The two seasoned actors seem to be having a really good time here, and hey, they are hanging out on the Australian coast, so that aspect of their performances in the movie is probably legit. Outside of that however, to do the snappy banter thing well and handle the comedic side of this chase movie/buddy comedy with ease. There's just enough depth to their respective parts that they get to emote here and there but most of the film focuses not on the dramatic side of things but on the comedic and action oriented opportunities offered by the script and the situations that unfold. There is some impressive stunt driving here that helps to keep things visually exciting. When the movie does start to wander off course and get into the dramatic side, it hurts the pacing as it's just not done well enough to hold our attention or add much to the story. This does happen a few times throughout the film but not enough to kill it.

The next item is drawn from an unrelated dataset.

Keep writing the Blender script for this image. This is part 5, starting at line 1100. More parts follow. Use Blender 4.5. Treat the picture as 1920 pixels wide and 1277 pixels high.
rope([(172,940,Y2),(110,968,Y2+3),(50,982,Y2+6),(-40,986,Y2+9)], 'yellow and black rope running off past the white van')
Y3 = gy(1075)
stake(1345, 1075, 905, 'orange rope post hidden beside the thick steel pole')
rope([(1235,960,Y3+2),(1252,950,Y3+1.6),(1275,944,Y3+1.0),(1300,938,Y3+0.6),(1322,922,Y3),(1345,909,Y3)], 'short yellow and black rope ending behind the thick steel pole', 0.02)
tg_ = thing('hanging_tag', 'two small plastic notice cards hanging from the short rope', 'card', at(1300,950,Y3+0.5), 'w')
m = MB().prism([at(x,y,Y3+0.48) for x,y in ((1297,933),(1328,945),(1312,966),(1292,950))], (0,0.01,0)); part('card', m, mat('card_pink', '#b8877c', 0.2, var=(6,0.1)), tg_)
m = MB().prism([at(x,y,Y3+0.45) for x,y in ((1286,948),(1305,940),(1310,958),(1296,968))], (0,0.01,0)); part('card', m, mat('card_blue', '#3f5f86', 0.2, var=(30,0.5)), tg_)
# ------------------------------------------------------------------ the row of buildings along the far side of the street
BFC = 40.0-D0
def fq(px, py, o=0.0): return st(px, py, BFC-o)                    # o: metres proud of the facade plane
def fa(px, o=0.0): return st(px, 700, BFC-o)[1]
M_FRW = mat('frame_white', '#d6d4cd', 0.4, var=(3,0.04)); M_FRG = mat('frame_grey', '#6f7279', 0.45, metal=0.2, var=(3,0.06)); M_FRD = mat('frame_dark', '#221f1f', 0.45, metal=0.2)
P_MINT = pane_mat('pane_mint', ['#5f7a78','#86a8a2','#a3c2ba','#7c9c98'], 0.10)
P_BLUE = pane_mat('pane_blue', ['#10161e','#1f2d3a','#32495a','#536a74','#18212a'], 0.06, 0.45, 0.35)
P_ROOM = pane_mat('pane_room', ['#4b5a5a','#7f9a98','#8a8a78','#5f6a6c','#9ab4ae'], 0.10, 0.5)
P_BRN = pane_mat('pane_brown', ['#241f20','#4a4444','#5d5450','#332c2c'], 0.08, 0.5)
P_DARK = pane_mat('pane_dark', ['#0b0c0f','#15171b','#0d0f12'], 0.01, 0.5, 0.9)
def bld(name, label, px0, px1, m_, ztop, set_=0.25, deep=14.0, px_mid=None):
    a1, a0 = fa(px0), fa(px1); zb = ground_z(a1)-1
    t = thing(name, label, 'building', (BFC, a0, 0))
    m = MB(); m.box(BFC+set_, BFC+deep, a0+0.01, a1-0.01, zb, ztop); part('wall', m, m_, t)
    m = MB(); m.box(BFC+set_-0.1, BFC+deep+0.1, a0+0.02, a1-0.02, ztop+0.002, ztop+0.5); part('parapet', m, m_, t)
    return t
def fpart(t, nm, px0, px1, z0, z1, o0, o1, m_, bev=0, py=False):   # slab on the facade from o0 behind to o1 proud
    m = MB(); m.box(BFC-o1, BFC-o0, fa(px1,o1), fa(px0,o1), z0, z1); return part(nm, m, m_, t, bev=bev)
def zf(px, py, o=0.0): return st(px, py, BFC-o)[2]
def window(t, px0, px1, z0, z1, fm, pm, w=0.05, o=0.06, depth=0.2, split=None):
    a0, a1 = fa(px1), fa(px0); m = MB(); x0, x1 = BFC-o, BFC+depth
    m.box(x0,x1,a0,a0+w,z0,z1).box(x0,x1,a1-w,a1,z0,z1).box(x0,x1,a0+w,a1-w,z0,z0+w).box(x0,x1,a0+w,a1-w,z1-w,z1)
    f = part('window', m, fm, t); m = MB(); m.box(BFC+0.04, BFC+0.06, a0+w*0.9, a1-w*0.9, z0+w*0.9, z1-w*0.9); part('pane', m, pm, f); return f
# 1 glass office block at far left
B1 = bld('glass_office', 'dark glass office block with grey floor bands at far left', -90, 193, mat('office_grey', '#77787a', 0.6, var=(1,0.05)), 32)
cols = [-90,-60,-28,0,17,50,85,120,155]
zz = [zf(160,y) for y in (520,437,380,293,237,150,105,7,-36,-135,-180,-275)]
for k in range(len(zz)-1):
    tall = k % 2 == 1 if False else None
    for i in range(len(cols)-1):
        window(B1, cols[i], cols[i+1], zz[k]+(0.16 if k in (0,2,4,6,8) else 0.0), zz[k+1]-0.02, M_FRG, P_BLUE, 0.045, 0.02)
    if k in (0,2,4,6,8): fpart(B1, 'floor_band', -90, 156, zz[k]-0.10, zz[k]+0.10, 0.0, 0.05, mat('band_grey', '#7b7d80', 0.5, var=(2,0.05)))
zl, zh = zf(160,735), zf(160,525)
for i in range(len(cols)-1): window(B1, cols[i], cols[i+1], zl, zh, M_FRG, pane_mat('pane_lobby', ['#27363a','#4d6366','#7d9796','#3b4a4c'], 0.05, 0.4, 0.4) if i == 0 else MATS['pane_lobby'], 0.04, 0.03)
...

The movie is nicely shot and those few dramatic scenes notwithstanding, pretty quickly paced. It doesn't give either actor a whole lot of room to stretch but they play their parts well. There's enough violence, action and smart talk here that fans of this type of thing will get what they want out of it, even if they probably won't find themselves going back to it time and time again. Drive Hard is perfectly generic, light entertainment, no more… no less.

The Blu-ray:

Drive Hard is presented on Blu-ray in AVC encoded 1080p high definition framed at 1.78.1 widescreen. Shot on high end digital video the image is pretty much pristine and obviously there are no issues with heavy grain or print damage, dirt or debris. Color reproduction is very strong here, bold colors look really good when they aren't being intentionally oversaturated (which does tend to happen a lot and it honestly doesn't help the look of the movie). Black levels are also strong, nice and deep and free of any heavy crush. Detail is typically very strong here, in close ups and long distance/medium shots as well (you can really note the dust on the cars in certain scenes), while texture is also pretty solid. All in all the movie looks quite good.

Sound:

The only audio option provided on the disc is a DTS-HD 5.1 Master Audio track with optional English closed captioning provided. As you'd expect for an action movie this recent, the mix is a pretty engaging one. The more intense scenes, like the driving and stunt sequences for example, really benefit from the depth of the lossless mix and feature some great directional effects. Additionally dialogue stays clean, clear and easily discernable throughout the duration of the movie. There are no problems at all with even a trace of hiss or distortion while depth and clarity are quite good as well. The score also features good range and depth.

Extras:

Extras are limited to menus and chapter selection. Trailers for a few unrelated Image properties do play before the main menu screen loads. As this is a combo pack release, however, there's also a DVD version of the movie included in the keepcase. This release also comes with a cardboard slipcover.

Final Thoughts:

Drive Hard is really nothing to write home about, but despite its lack of originality it is at least mildly entertaining and Jane and Cusack are amusing enough in their respective roles. Image's Blu-ray doesn't have a whole lot going on in terms of extras but it looks and sounds good. Periodic pacing issues aside, there's enough fun to be had here that this is worth a rental.